The litigation, brought in Leon County, alleges that the 24-4 Republican-favorable map violated Florida's Fair Districts Amendment, a state constitutional provision approved by voters in 2010 that bans partisan gerrymandering. The lawsuits come after the Supreme Court's decision involving Louisiana's congressional map found that district lines should not typically be drawn based primarily on racial demographics.

What the Left Is Saying

Marc Elias, a prominent election lawyer who has led high-profile voting rights cases for Democrats, filed one lawsuit on behalf of the Equal Ground Education Fund and several individual Florida voters. In a statement, his firm called Florida's map "one of the most extreme partisan gerrymanders ever recorded."

"This new map would have one of the largest pro-Republican skews ever recorded," the statement said, noting that Florida voters "sent a clear message" when they approved the Fair Districts Amendment in 2010. Elias was joined by Norm Eisen, who led House Democrats' first impeachment probe into Trump and filed another lawsuit on behalf of voting rights groups including Common Cause and the League of Women Voters.

Eisen told Fox News Digital that DeSantis improperly leveraged the Supreme Court's Louisiana decision to justify the new map. A third lawsuit was brought by the Campaign Legal Center and the UCLA Voting Rights Project.

What the Right Is Saying

Conservative legal experts argued the lawsuits are designed primarily to delay implementation rather than succeed on merits. Hans von Spakovsky, senior legal fellow at Advancing American Freedom, told Fox News Digital that the strategy is straightforward: file multiple suits hoping different judges will issue injunctions.

"All of the different groups that filed these — Common Cause, the League of Women Voters — they don't work in isolation," von Spakovsky said. "The reason they filed three different lawsuits is that they're hoping they'll get at least one of the three judges to issue an injunction, even if they ultimately lose the case."

Von Spakovsky predicted a protracted legal fight: "I think they're going to have a battle royale in court." He noted that because of the Supreme Court's Louisiana ruling, the Democrat-led lawsuits could not make race-based claims and instead rested on partisan gerrymandering allegations.

A spokesperson for Florida Secretary of State Cord Byrd said the office could not comment on pending litigation. A DeSantis spokesperson has not yet responded to requests for comment on the legal challenges.

What the Numbers Show

Florida's candidate qualifying period begins in early June, with congressional primaries scheduled for Aug. 18. The state approved its Fair Districts Amendment in 2010 by a margin that passed constitutional muster under state law.

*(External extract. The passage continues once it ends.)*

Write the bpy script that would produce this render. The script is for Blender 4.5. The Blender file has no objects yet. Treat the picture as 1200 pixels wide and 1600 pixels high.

The Supreme Court's April 29 decision in Louisiana v. Callais found that congressional lines should not typically be drawn based primarily on racial demographics. DeSantis has signaled that ruling bolstered Florida's mid-cycle redistricting plan, which aims to give Republicans four additional seats in the state's delegation.

Florida is among several red southern states reworking their maps following the high court's decision. Tennessee is seeking to break up its one Memphis-based majority-Black district, while Alabama currently has only two Democratic-leaning districts despite its larger Black population.

The Bottom Line

The legal battles will determine whether Florida's new congressional map stands before the 2026 midterm elections. Republicans need the map in place for candidate qualifying, which begins in early June and leaves little time for courts to resolve challenges.

If plaintiffs secure even a temporary injunction, new districts may not be ready in time, potentially forcing candidates to run under current lines or delaying primary elections. Both sides are preparing for extended litigation that could reach Florida's Supreme Court before the August primary date.

What to watch: Whether any of the three Leon County judges issue preliminary injunctions, and how Florida's Supreme Court handles any appeals if lower courts rule against the map.